Written task:
The line containing "116, 4, k=1)" marks the end: extract everything from the first line of the data through that line, exactly, with no pictures.

Raw data:
★ ★ ★ ★ ★

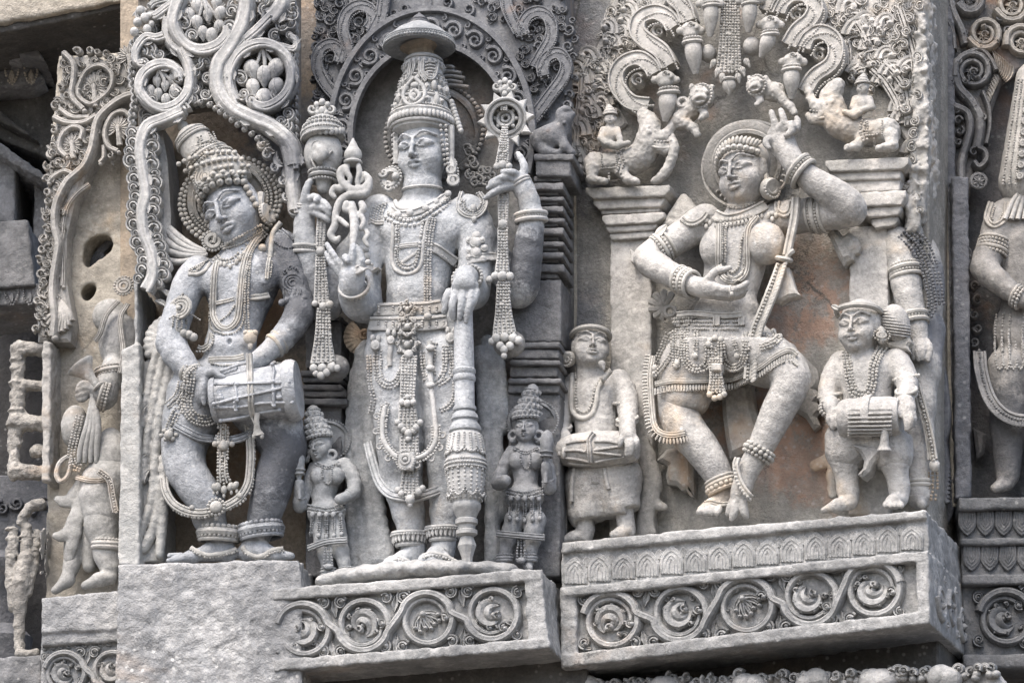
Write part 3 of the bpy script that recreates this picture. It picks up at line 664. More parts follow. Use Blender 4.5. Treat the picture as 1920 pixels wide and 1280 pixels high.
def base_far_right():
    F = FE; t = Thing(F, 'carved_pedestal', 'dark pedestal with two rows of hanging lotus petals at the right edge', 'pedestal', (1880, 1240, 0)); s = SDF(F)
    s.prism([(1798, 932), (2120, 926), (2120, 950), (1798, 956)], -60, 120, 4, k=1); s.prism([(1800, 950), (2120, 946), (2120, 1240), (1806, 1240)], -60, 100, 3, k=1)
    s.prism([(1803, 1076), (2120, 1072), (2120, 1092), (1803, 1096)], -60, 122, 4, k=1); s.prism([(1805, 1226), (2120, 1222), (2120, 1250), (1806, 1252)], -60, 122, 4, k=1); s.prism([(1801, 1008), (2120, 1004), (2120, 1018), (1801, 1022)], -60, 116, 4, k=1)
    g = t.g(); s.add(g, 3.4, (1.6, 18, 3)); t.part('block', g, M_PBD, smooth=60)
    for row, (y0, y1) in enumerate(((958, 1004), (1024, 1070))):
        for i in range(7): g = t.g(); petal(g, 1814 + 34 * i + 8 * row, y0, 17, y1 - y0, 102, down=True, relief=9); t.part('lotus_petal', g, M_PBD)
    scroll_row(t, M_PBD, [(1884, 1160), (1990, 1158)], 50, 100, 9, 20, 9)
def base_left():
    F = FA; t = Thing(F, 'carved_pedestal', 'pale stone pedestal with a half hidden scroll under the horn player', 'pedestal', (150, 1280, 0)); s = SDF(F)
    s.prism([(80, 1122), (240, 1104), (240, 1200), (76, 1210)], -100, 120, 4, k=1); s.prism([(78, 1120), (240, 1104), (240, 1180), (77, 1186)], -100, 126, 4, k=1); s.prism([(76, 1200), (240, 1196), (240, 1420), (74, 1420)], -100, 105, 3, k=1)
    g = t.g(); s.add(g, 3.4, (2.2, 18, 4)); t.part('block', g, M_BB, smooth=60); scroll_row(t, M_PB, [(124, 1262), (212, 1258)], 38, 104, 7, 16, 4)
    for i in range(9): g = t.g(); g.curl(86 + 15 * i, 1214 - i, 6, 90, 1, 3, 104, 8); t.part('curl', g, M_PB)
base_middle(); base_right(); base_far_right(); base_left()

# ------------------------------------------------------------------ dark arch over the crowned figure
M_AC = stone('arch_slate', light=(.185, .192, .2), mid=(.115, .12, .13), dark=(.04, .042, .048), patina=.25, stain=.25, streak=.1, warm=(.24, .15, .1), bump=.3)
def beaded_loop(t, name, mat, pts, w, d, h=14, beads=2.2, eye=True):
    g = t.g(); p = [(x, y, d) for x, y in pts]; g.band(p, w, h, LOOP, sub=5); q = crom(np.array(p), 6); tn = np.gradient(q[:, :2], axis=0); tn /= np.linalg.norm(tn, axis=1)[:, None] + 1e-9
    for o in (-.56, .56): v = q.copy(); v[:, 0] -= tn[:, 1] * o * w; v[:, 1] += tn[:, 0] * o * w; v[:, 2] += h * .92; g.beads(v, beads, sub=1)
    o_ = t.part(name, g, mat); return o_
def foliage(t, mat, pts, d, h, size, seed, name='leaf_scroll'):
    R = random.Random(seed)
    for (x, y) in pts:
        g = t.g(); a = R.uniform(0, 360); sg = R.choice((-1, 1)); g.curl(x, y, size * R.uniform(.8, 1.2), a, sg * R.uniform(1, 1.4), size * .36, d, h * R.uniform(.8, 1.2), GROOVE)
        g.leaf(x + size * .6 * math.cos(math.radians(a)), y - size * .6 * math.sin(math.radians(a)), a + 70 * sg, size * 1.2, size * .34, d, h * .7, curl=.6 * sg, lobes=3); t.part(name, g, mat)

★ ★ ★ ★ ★

Solution:
Write part 3 of the bpy script that recreates this picture. It picks up at line 664. More parts follow. Use Blender 4.5. Treat the picture as 1920 pixels wide and 1280 pixels high.
def base_far_right():
    F = FE; t = Thing(F, 'carved_pedestal', 'dark pedestal with two rows of hanging lotus petals at the right edge', 'pedestal', (1880, 1240, 0)); s = SDF(F)
    s.prism([(1798, 932), (2120, 926), (2120, 950), (1798, 956)], -60, 120, 4, k=1); s.prism([(1800, 950), (2120, 946), (2120, 1240), (1806, 1240)], -60, 100, 3, k=1)
    s.prism([(1803, 1076), (2120, 1072), (2120, 1092), (1803, 1096)], -60, 122, 4, k=1); s.prism([(1805, 1226), (2120, 1222), (2120, 1250), (1806, 1252)], -60, 122, 4, k=1); s.prism([(1801, 1008), (2120, 1004), (2120, 1018), (1801, 1022)], -60, 116, 4, k=1)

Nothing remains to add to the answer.